Throughout Friday night, all day Saturday and into the next night we’ve watched our dots’ progress, making their way steadily from point to point. First St Gervais, then a brief wave and a hello at Les Contamines. Our first crew job proper on Saturday morning in Courmayeur, and then a day following the dot as it climbs through Refuges Bertone and Bonatti before reaching the Grand Col Ferret and now dropping back down, heading towards Champex Lac – Saturday night’s rendezvous. A brief interlude of company before we send our dots off into the night and we venture forth on our next leg.

By this point (more than 24 hours into the race for the majority of average dots), the sleep deprivation is starting to bite. As crew, we have to start thinking for our dots. Have they eaten? Do they need sleep? What needs changing? What needs refilling? This is where it gets tough. Do we indulge their suffering with hugs and sympathy or adopt the approach of endless positivity? Only you know your dot and what they’re going to need when at their lowest. This is perhaps the most important thing you need to learn in your crew training: what your dot requires when the going gets tough.

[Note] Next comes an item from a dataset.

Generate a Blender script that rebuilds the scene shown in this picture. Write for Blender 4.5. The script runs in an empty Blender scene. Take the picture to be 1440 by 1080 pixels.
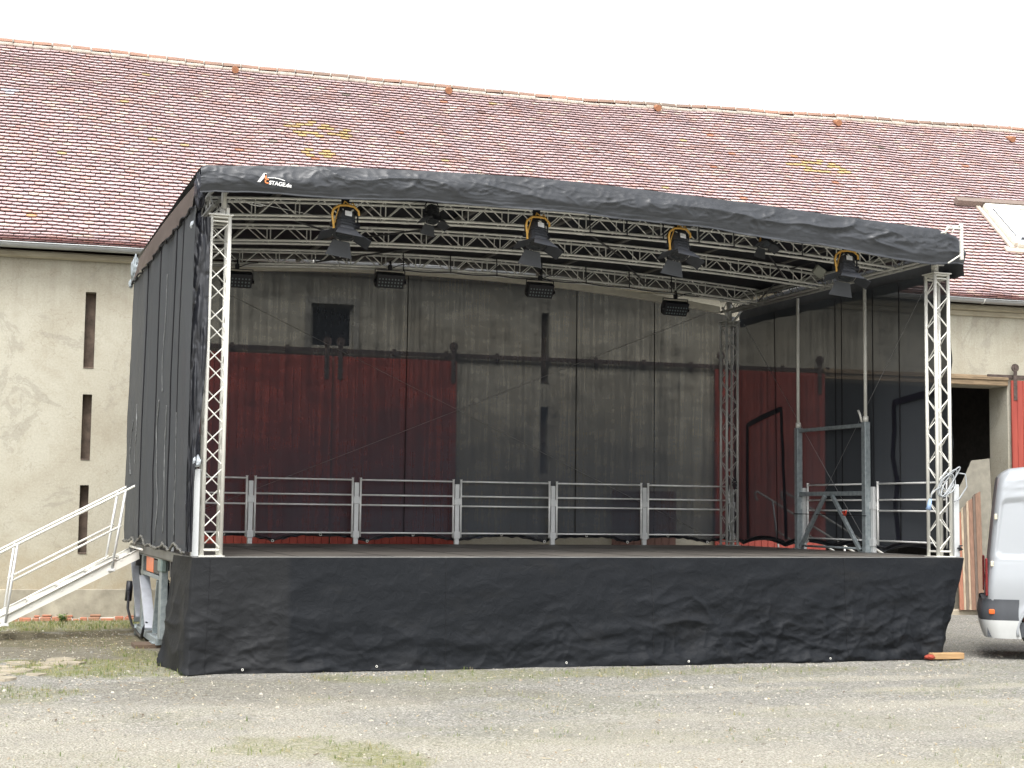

The elite race was done and dusted hours ago – a brief glimpse of the god and goddess dots of ultra-running at the early checkpoints was all we got. For us, the race extends way beyond night two and is an entirely different affair to the one that concluded the previous evening in the crowds and flashbulbs of Saturday-night Chamonix.

The sun rises. A new day, bright with certainty. Sunday morning greets us and the bus deposits us at a new vantage point. A new tent to sit in. A new spot from which to watch the dot. The anxiety never leaves you. How’s my dot going Is it slowing? Is it OK? We’ve seen our dots head off into the night, greet the dawn over Italy and then watched as night descended in Switzerland to be followed by a new day, in France. And it’s not just me watching my dot; friends, family and running buddies back at home are dotwatching from afar, sending good wishes and all rooting for the dot.

The relief when your dot arrives. A smiley dot, tired but still happy. Doubts receding as the new day banishes the sleep monsters. A flurry of activity: fresh clothing, dry socks, change of shoes, food, refill and restock. We send them off, fortified by breakfast, dry socks, a hug and an extra special treat: the Red Bull and fresh orange cocktail. Off the dots go and the dotwatching begins again.

On our journey goes, back to where it all began. Having come this far, the dot will achieve what he feared he couldn’t. Years of preparation, months of training and hours of contemplating. Watching the dot for those last few hours, as it makes its steady progress back to Chamonix, is agonising. Messages of support for the dot only serve to heighten your anxiety as the dot covers those final kilometres. Through the final checkpoint at La Flégère, the dot moves steadily… and then magically flies down the final descent. The fell-runner within comes to the fore. The tiny screen shows the dot approaching the town. Vantage point carefully selected near a gap in the barriers, a prime spot at which to catch sight of him as he rounds the corner. The steady shuffle picks up into a tired but happy jog and an immense grin. Hand in hand, the dot and I cover the final few metres and under the arch we cross the line. The journey is complete for the dot and I, but already the dot is plotting: what next?